N4Verb (Transitive, Godan)

Quick Reference

🔤 Reading とる (toru)
📊 JLPT Level N4
🔖 Part of Speech Verb (Transitive, Godan)
💬 Meaning to take; to pick up; to grab; to earn; to photograph; to obtain

Meaning & Definition

Few Japanese verbs pack as much meaning into two syllables as toru. Depending on which kanji you write — 取る, 撮る, or 採る — the same sound can mean grabbing something off a shelf, snapping a photo, or landing a job offer.

At its core, 取る means to take or pick up something with your hand — the physical act of reaching out and grasping. Hon wo toru (本を取る) means to pick up a book; te wo toru (手を取る) means to take someone’s hand.
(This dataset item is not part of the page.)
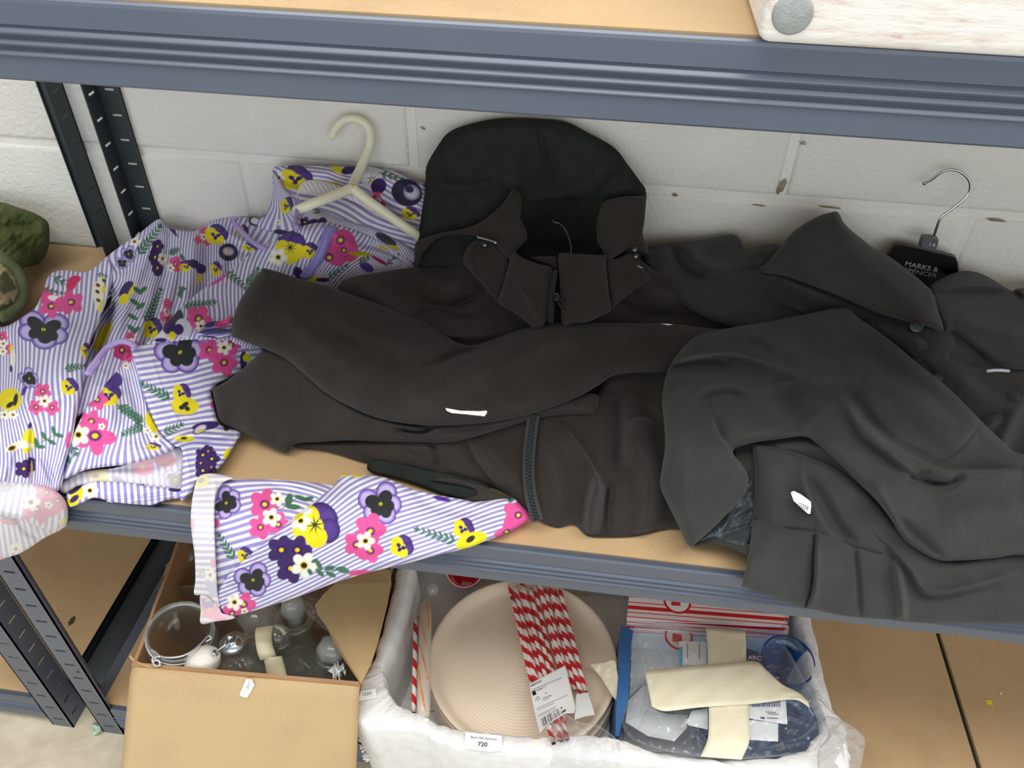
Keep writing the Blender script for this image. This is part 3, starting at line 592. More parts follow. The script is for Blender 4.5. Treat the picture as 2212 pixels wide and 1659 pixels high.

From this concrete meaning, the verb extends into earning or obtaining: kyūryō wo toru (給料を取る) means to earn a salary, and shikaku wo toru (資格を取る) means to obtain a qualification. It also appears in set phrases like memo wo toru (メモを取る, to take notes) and sekinin wo toru (責任を取る, to take responsibility). Tone-wise, 取る is neutral and appears in both casual and formal speech without register shift — context and surrounding sentence forms do the work of adjusting formality.

How to Use It

The three kanji for toru are the single most important thing to master with this verb. Use 取る for taking or obtaining physical or abstract things (kasa wo toru — 傘を取る, grabbing an umbrella). Use 撮る exclusively for photographing or filming (shashin wo toru — 写真を撮る). Use 採る for harvesting, collecting specimens, or hiring (saiyo suru is more common in formal HR contexts, but hito wo toru — 人を採る — is used conversationally). A second trap is the phrase toshi wo toru (年を取る), which means to grow older — the passing of years is framed as something you accumulate or take on, not something that happens to you. Learners who translate it literally as “to take years” get confused; think of it as “to rack up years.”

Kanji Breakdown

取る is built from 又 (right hand) on the left and 耳 (ear) on the right. The original pictographic idea was a soldier seizing an enemy’s ear as a trophy — a visceral image of physically claiming something. That grabbing sense survives in modern usage. The two homophones share only the sound: 撮る (to photograph) pairs 扌(hand radical) with 最 for a sense of capturing an image, while 採る (to gather, to hire) pairs 扌with 采, evoking harvesting or selecting from a group. Knowing these three kanji prevents a common writing error where learners use 取る in contexts that call for 撮る or 採る.

Example Sentences

Everyday use

その本棚の一番上の本を取ってもらえますか?

Sono hondana no ichiban ue no hon wo totte moraemasu ka?

Could you grab the book on the very top shelf for me?

Casual / Social Media

桜が満開だから、一緒に写真を撮ろうよ!

Sakura ga mankai dakara, issho ni shashin wo torou yo!

The cherry blossoms are in full bloom — let’s take a photo together!

Formal / Cultural context

来年までに日本語能力試験N2を取るつもりです。

Rainen made ni Nihongo Nōryoku Shiken N2 wo toru tsumori desu.

I plan to obtain JLPT N2 by next year.

Cultural Context

The phrase toshi wo toru (年を取る — to grow older) reveals something about how Japanese frames aging. Rather than describing years as passing or slipping away, the expression treats accumulated age as something actively acquired. This mirrors a broader cultural tendency to speak of life experience as a form of earned weight — something you carry rather than something that happens to you.

In workplace Japanese, sekinin wo toru (責任を取る — to take responsibility) carries significant social weight. When a company executive resigns after a scandal, news reports consistently use this phrase. Taking responsibility is treated as a concrete, decisive action — you seize it the way you’d seize an object — rather than a passive acknowledgment of fault. The verb choice reinforces accountability as something you must actively claim.